The Tree of Life so exquisitely captures the evasive lightning of what it feels like to be a child. To grow up, to meet baby brothers, to run in circles on the front lawn at sunset. To love parents, yet also fear them. To discover death for the first time, to discover hatred for the first time. To timidly cross the Rubicon of sin and selfishness, and feel hopelessly unable to return to innocence. To stare into the heavens, looking for God, and finding nothing but silence. And then to discover God hiding in the tiny feet of a baby, in the marvel of white clouds pluming out of an oceanic sky. To find God in the people you took for granted, in the simple pleasures of family, in the room next door.
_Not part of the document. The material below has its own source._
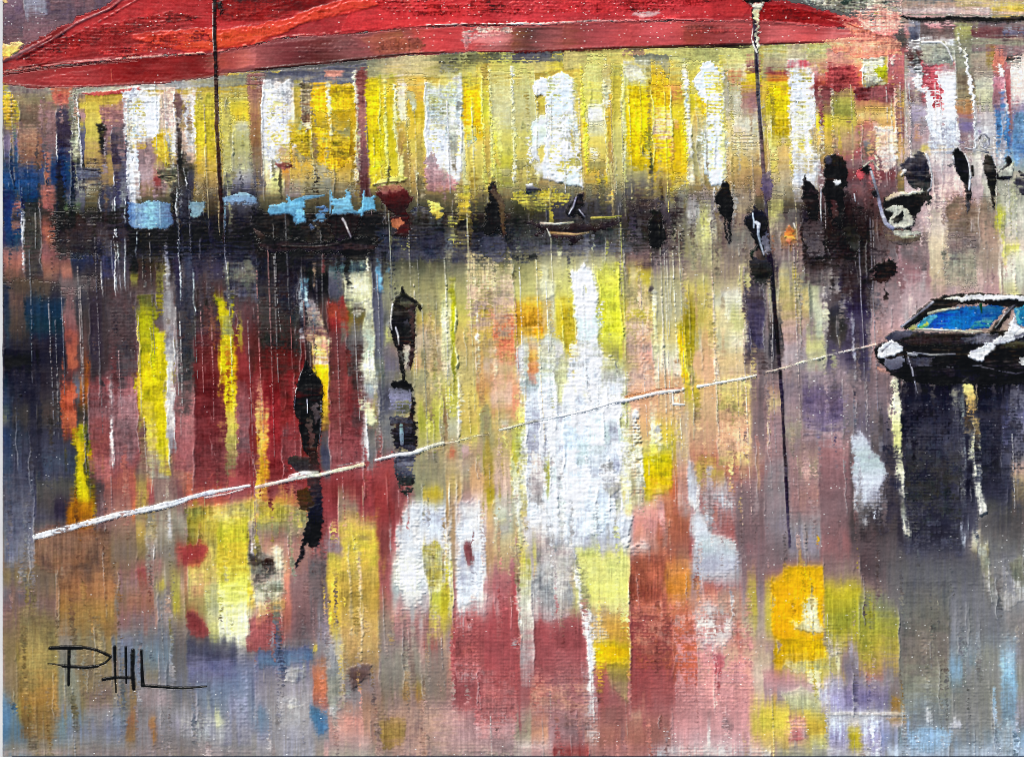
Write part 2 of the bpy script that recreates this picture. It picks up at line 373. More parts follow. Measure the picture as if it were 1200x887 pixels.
paint(cw, """
P 100,95 1060,45 1060,250 100,250 ; bb7 ca4 cb5 a85 554 ; j=0
P 85,112 100,100 300,86 300,100 150,108 ; 998 aaa 887 ; dir=h
P 90,110 165,103 166,107 110,113 ; b33 c44 ; h=1
P 300,86 430,74 430,96 300,106 ; 556 778 ; dir=v
380 402 83 91 c87 d98 sk=0
P 430,70 560,60 560,90 430,92 ; 887 ba8 cb8 775 bb7 ; dir=h m=0.5
P 560,62 660,60 660,84 560,88 ; cb5 bb6 cb7 cb4 ; dir=h
P 540,64 600,61 600,72 540,76 ; 443 554 776 ; dir=h d=0.25
P 600,61 664,60 664,72 600,74 ; 445 556 886 ; dir=h d=0.2
P 516,70 536,68 536,84 516,86 ; 333 888 ; d=0.3
P 660,58 890,52 890,76 660,82 ; cb7 cb6 bb7 cc8 ; dir=h
P 726,58 752,55 754,65 730,66 ; 765 976 ; d=0.2
P 742,66 784,64 786,78 744,76 ; 887 998
P 600,59 740,54 740,57 600,63 ; 522 411 622 ; h=1.4
147 186 107 172 eee eef dee dde sk=1 h=1.3 l=0 r=0 n=window
P 143,108 155,108 149,150 147,170 ; dde eef ; h=1
147 160 168 240 dde eef dde sk=0
155 192 166 226 b99 867 b9a 977 m=0.5
180 192 200 224 922 a44 433 d=0.3
186 206 104 162 ecb fdc ecc b98 n=window
180 202 156 202 cb4 dc5 ca3 bb8 n=window r=0.9 rc=ffe
199 212 148 220 eee dde bba d=0.2
188 214 196 226 333 eeb 444 ddc d=0.3
206 215 106 224 867 545 756 433 n=pillar
211 230 106 196 ede ccc dcd ca9 n=window l=1.2 rc=fff
212 224 186 225 556 222 334
224 236 112 200 eed edb cb8 d=0.15
220 232 192 222 222 445 324
228 256 112 226 cb5 cb3 ca3 cb4 b95 a97 n=window sk=2
258 270 108 226 998 bb7 887 bb8 665 n=pillar r=0.9 rc=ffd
268 292 108 152 bb8 dc4 ec3 cb4 n=window
272 297 146 224 ccb bb8 998 889 557 r=0.9
262 290 196 224 eea 889 99a d=0.4
290 310 88 226 855 966 744 656 446 n=pillar
307 342 97 204 edd eee eef eee dde eed sk=0 h=1.4 n=window
322 350 100 152 edd edc eed h=1.2
P 322,168 340,150 348,150 342,190 326,178 ; dde edd
308 318 178 226 eed eda dd9
316 332 192 226 dcb ee9 cc8 d=0.1
328 352 170 226 a87 c96 b86 989
330 348 194 208 e82 e93 ca5 d=0.2
336 352 146 176 ca2 ba3 cb4
344 354 97 152 cb5 ca4 774
352 364 94 152 ba8 dca 744 ca8 r=0.9
362 384 102 158 da2 eb2 ca2 763 n=window
382 417 100 158 da3 db2 da2 ca3 n=window l=0.9 rc=fea
338 420 150 222 ca4 db2 da3 ca5 887 n=window m=0.5
342 368 168 194 989 778 a86 d=0.3
364 386 182 224 998 aaa 776 d=0.2
388 412 138 172 ba4 776 998 d=0.25
P 347,152 356,150 358,158 348,160 ; 69b 7ab
P 376,158 384,156 384,168 378,168 ; 58b
412 424 150 226 cb5 ccb eed 889 d=0.2
416 430 82 226 744 956 855 634 323 n=pillar l=1.2 rc=ffc
428 446 94 218 cb2 dc1 cb1 cb2 cb5 n=window l=0.9 rc=ff9
P 424,148 431,148 430,158 427,160 ; 58b
432 440 146 182 889 99a ba4 d=0.1
443 464 90 218 bb3 ec2 dc2 dc1 dc3 cb5 n=window
449 452 98 215 ee8 ff9 dd5 h=1.2 l=0 r=0
P 461,98 464,98 464,135 469,160 474,210 468,212 463,160 460,136 ; ffb ffc ee8 ; h=1.8
464 479 92 150 dcc ccb eed n=window
476 500 84 220 cb8 da4 ca2 db4 cb5 b95 a84 n=window
P 477,109 486,108 488,128 482,132 ; 998 bcc
P 463,142 473,144 476,158 470,190 466,170 ; ca4 643
497 542 90 216 bb9 ccb cdd dee dee cdd sk=2 h=1.1 l=1.2 rc=ffe n=window
P 498,178 512,176 522,210 540,222 500,224 ; b9a a88 c9a ; de=4
516 534 92 118 dc6 cc9 cca
538 545 88 222 eed ffe eea l=0 r=1.2 rc=ffe h=1
541 566 78 222 cb6 dc4 fc1 eb1 cb6 cb5 ba6 n=window
P 547,148 556,146 557,166 548,176 ; ddb 8bd dde
563 575 80 222 a84 dd4 ca5 cb4 n=pillar r=1.2 rc=ff9
572 602 78 226 cb6 cc9 cca bb6 cc4 886 n=window
572 598 198 206 998 665
598 626 80 226 cc7 cc9 bb9 bb6 ba5 775 n=window l=1.2 rc=ffc
600 624 188 198 997 554 886
P 624,96 634,90 640,92 660,83 668,90 673,92 677,130 681,175 684,221 666,218 640,211 630,209 624,190 621,146 630,136 638,134 641,118 634,112 627,112 ; dee eef dee dde eef ; h=1.7 n=window v=0.35
P 631,116 638,113 641,122 634,127 ; cb4 dc5
P 647,160 654,159 655,167 649,169 ; ca4
P 628,176 636,172 644,170 642,182 634,190 ; cb5 dc6
P 622,190 630,186 638,206 634,212 ; 886 eed 665 ; d=0.2
672 690 82 212 cb5 dc6 db5 cb6 sk=8 r=1.6 rc=ff5 bl=30
682 710 68 226 cc7 cc8 cc6 ddb dc6 da4 775 n=window sk=4
690 706 122 146 eed eee ddc h=1
690 701 174 196 eee ddd cb7 d=0.2
690 718 188 202 665 554 cb4 d=0.1
699 715 206 216 dc2 ec2 h=1.3
706 718 76 150 ba7 ddb ca4 d=0.1 r=1.3 rc=eed
708 718 110 226 da3 db3 a85 333 l=0.9 rc=ffd
714 733 68 226 cc7 cb4 dc5 bb7 997 776 n=window
728 736 80 200 cc6 dd8 cb4 l=0.9 rc=ffc
730 762 74 196 ccb cc8 dc4 ec1 ec1 db1 cb2 n=window h=0.9
P 732,82 740,76 750,80 756,92 758,104 738,104 ; bba ccb cc7
730 766 186 228 cb3 776 445 334 d0=0.4
762 788 74 206 db4 fc2 db6 ec1 dca ec2 fc1 cb5 n=window l=0.6
P 774,72 788,74 792,100 784,98 ; 998 665 ; d=0.2
784 802 70 220 cc8 ca4 dc3 ec1 fc1 dc6 n=window l=1.3 rc=ffb
778 800 102 124 d85 c84 ca3 d=0.3
798 806 74 218 eee dd8 eed dc9 eed d=0.2 h=1.3 sk=8 r=1.2 rc=ffe
804 824 70 112 cc7 dc5 cc8 n=window
808 828 106 152 dc2 cb2 db8 sk=6
812 826 134 156 da5 ca6 d98
812 820 150 220 cb9 ddc 986 sk=5
P 807,162 814,164 822,212 814,206 ; 555 777 998
P 812,96 822,76 832,72 842,84 845,150 849,218 832,217 824,196 818,176 816,162 826,150 829,136 822,122 816,108 ; dde def dee cde ; h=1.5 n=window v=0.4
842 852 70 220 dc5 eed dc4 ffe eea r=1.2 rc=ffe h=1
848 890 72 92 dc8 cc9 ba7 sk=0
850 872 84 128 b65 c77 b87 d=0.15 
852 872 96 142 998 bba aa9 n=window
P 846,84 852,82 856,130 852,142 846,120 ; 665 889 998
869 882 80 134 dcb cb9 a98 l=0.9 rc=eed
874 892 68 104 b56 745 dc2 956 d=0.1
868 888 94 140 db3 967 878 
850 892 132 226 dcb cb8 ba7 ca6 a86 976 n=window m=0.6
858 880 140 178 ddc dcb ddc d=0.3
874 894 140 190 ddc cb9 d=0.4
894 925 58 90 cc9 ba8 887
898 926 84 108 834 b63 cb3 745
896 932 100 232 dc1 dc3 dca ca6 ba8 998 n=window
900 910 150 225 dc4 ee9 cb5 987 d=0.2
922 946 54 80 cb9 cca
923 950 72 80 c36 b25 sk=0
924 957 74 232 ccc dde eee eee ddd dde n=window h=1.2 r=1.2 rc=fff sk=6
930 936 102 140 998 aaa 667 d=0.3
934 954 162 184 dc5 dda dc4 d=0.3
946 976 56 80 cc9 cb8 b66
950 976 76 112 b98 c88 a33 944
952 976 100 128 734 845 634
953 978 122 182 976 dc3 ca5 985 n=window l=0.9
968 1004 56 84 c88 d98 c77
972 1005 78 108 a44 b45 956
974 1003 104 146 a86 aa5 cb4 n=window r=0.9 rc=feb
974 1004 140 188 cb5 b97 976
""")
paint(cw, """
1000 1012 66 88 fc9 d76 sk=0
998 1012 84 105 d55 c44 
1010 1036 50 104 bba 998 cc9 cc8 bba n=window l=1.1 rc=eed h=1.1
1024 1040 76 92 cc3 cd3 ca4 h=1.2
1002 1052 101 122 734 645 a44 sk=0
1002 1052 116 136 845 b86 a85 754 sk=0
1002 1048 128 152 ca5 ec8 da6 c97 sk=1 n=window
1003 1026 146 168 b66 c98 b87
1024 1052 146 202 ecb edc eca ddb edd n=window h=1.1
1030 1040 150 200 dba c97 eca d=0.2
1002 1022 164 202 b67 a56 867
P 1010,168 1020,164 1032,186 1036,196 1026,196 1014,182 ; 889 554 998 ; h=1.2
1040 1068 52 112 b45 b67 a56 956 l=0.9 rc=ecb
1048 1067 104 172 987 ca6 956 746 978 n=pillar l=0.9 r=0.9 rc=fdc
1046 1070 166 200 a85 b96 667
960 1052 190 260 867 756 534 433
980 1050 182 215 a56 867 734 635
""")
right = thing('corner_building', 'grey and pink building with black cornice and white lit doorway at the right edge', 'building')
rw = part(right, 'wall')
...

Perhaps it’s because I’m one of three brothers, or because I was homeschooled (and thus spent most of my growing up years with my family)—but The Tree of Life felt like a portrait of my early memories. I recognized the toy trucks; I remember sticking a flashlight in my mouth to see my cheeks glow red in the darkness; I remember the accompanying shame of first giving in to my selfish appetites; I remember hurting my favorite people. The film’s style is like going back to birth and running through disparate and half-remembered memories—which, to me, makes it much more profound than a standard plot. However it did it, Tree of Life bypassed my “movie brain,” and went straight for my spiritual jugular. To the place of memories and dreams, of guilt and joy. It spoke to my very core, where eternity and the things I love deepest are buried and—too often—forgotten. It made me remember the best and most important pieces of my life—and it taught me never to forget them.